▸ **Stated goal**:
Look below for the line containing "What Blender Python"; from there through the line containing "R = math.radians", both lines included, please set down each line exactly and nothing else.
[start of Input data]
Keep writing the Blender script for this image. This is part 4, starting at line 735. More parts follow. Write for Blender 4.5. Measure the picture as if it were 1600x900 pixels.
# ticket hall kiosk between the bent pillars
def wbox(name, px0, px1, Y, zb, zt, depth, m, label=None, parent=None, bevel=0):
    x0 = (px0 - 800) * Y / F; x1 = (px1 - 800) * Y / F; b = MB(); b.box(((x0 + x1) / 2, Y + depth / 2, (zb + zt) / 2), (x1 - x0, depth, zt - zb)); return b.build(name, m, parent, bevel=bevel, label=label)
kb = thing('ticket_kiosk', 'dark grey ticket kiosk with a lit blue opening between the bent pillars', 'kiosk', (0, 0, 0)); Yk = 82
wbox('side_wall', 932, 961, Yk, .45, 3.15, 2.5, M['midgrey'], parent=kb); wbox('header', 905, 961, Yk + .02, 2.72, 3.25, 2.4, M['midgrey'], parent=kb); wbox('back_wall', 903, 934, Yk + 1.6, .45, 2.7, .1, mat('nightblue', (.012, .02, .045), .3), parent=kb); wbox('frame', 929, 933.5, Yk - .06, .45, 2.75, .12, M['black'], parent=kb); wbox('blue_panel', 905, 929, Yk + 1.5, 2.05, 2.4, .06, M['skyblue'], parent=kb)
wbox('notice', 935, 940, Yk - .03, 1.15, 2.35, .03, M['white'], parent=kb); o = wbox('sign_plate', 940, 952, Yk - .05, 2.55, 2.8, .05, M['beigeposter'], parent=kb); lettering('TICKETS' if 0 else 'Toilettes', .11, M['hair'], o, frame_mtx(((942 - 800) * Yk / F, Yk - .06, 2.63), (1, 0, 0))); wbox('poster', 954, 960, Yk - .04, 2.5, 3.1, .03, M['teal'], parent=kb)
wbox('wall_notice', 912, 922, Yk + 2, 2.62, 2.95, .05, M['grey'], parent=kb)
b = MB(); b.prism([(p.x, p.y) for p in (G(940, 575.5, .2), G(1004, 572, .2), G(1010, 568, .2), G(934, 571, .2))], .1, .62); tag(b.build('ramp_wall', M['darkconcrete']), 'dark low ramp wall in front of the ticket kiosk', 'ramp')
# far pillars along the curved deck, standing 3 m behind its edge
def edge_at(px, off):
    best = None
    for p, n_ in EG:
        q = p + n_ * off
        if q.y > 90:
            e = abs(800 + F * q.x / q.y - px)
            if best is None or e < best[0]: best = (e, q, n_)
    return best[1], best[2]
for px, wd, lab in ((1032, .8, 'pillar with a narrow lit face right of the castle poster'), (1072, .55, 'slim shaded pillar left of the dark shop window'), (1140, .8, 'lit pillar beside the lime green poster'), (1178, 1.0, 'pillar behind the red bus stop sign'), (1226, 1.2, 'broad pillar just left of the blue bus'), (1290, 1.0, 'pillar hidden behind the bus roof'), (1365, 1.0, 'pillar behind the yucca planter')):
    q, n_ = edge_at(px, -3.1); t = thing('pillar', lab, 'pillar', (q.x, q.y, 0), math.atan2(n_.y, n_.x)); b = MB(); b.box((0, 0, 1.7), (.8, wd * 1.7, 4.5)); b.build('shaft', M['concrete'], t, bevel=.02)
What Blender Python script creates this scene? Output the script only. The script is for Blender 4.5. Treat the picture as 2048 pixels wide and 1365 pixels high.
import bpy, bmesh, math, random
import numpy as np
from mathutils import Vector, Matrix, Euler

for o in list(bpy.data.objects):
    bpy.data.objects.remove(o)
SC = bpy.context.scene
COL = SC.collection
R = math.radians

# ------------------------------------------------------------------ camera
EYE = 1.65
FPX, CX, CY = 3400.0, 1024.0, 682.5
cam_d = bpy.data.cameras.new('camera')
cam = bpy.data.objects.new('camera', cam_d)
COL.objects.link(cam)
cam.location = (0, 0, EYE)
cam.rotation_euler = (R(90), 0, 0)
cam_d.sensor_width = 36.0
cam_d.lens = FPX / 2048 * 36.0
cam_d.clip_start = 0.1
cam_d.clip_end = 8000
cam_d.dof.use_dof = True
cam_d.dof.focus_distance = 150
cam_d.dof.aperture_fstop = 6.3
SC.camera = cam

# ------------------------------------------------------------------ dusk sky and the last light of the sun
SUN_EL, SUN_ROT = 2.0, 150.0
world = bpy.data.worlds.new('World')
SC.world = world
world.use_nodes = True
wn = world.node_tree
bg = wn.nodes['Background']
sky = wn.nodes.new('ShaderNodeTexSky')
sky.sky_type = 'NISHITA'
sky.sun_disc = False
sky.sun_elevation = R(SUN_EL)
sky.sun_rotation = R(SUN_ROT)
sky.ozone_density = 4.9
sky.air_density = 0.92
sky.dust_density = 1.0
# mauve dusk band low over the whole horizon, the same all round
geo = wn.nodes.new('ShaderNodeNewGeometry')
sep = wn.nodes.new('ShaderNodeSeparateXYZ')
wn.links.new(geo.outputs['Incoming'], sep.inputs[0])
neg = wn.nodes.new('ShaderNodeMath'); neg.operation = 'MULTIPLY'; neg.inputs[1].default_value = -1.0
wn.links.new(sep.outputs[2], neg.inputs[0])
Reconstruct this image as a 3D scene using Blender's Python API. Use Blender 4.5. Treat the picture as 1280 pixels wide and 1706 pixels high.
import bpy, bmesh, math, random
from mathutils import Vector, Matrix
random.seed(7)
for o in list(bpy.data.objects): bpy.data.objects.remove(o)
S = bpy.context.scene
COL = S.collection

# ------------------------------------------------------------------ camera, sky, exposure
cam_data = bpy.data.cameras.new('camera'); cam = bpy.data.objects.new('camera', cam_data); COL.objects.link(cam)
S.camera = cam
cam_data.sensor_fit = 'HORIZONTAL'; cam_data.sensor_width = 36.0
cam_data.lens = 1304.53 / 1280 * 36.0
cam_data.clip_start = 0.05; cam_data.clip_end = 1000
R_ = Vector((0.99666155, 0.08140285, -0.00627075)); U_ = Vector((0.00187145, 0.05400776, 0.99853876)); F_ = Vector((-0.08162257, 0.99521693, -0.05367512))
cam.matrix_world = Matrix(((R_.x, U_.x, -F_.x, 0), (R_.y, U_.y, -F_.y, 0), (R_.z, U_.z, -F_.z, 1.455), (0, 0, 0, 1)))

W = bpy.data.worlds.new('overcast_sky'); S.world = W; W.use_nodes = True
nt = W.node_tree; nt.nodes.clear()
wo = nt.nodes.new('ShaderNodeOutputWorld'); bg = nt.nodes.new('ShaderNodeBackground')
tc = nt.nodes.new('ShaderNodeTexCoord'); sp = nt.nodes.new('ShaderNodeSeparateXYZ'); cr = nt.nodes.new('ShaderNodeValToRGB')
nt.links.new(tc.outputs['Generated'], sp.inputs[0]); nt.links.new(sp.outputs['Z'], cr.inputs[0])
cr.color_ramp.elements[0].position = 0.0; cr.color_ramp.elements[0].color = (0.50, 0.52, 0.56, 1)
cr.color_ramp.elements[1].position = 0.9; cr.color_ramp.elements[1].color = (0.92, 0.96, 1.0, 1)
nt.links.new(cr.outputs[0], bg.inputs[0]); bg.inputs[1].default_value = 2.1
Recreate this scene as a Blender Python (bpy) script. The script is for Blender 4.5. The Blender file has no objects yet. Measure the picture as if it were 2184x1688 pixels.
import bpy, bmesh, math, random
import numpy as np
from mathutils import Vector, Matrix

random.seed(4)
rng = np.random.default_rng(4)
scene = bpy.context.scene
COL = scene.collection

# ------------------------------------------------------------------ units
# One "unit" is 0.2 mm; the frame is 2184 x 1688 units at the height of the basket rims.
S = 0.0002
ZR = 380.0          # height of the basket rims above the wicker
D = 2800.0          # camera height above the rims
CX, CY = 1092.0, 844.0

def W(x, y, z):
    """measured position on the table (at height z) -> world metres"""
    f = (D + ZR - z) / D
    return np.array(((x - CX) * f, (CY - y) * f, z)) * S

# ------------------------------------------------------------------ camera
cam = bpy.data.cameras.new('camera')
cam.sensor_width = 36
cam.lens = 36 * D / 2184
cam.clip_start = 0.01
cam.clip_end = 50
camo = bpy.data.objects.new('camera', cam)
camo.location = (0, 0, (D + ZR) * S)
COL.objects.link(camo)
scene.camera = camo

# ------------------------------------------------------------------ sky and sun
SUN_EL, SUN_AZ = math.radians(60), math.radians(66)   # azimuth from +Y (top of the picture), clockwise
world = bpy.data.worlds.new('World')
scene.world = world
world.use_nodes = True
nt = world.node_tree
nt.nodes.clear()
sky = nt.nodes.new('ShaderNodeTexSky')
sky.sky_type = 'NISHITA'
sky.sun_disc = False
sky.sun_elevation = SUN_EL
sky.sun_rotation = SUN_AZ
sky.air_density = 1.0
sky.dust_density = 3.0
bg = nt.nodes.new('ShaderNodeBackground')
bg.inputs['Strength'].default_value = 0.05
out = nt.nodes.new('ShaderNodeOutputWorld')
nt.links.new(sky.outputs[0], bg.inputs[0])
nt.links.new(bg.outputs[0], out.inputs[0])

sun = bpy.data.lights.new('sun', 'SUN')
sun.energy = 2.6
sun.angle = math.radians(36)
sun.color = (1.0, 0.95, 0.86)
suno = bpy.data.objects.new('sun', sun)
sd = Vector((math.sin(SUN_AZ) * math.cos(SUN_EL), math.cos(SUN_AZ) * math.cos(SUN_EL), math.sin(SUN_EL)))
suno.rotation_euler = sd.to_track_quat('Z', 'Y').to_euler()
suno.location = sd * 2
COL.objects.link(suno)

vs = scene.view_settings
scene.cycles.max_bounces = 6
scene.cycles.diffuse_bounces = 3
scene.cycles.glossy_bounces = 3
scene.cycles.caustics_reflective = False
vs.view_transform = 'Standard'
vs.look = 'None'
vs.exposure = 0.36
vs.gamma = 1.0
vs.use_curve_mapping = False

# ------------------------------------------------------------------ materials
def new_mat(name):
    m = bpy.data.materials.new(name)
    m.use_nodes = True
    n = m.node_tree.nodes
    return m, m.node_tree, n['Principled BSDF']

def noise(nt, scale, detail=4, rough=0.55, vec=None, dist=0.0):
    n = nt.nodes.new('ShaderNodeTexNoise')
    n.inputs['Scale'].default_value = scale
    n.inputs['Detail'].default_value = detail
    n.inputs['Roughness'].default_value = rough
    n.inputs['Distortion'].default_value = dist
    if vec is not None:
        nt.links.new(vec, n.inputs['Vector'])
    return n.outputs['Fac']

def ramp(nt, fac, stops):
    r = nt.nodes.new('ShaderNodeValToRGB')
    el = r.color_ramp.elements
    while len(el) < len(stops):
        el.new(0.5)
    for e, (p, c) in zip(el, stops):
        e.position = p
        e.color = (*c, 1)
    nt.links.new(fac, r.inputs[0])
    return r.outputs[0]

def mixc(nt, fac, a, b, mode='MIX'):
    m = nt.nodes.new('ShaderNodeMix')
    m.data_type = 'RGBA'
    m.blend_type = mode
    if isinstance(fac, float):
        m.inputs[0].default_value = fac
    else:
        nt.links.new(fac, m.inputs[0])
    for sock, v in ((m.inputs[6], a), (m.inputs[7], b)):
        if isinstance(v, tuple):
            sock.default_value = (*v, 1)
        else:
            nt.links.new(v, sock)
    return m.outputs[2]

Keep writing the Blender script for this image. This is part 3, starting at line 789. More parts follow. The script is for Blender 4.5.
[end of Input data]
▸ **Answer below**:
What Blender Python script creates this scene? Output the script only. The script is for Blender 4.5. Treat the picture as 2048 pixels wide and 1365 pixels high.
import bpy, bmesh, math, random
import numpy as np
from mathutils import Vector, Matrix, Euler

for o in list(bpy.data.objects):
    bpy.data.objects.remove(o)
SC = bpy.context.scene
COL = SC.collection
R = math.radians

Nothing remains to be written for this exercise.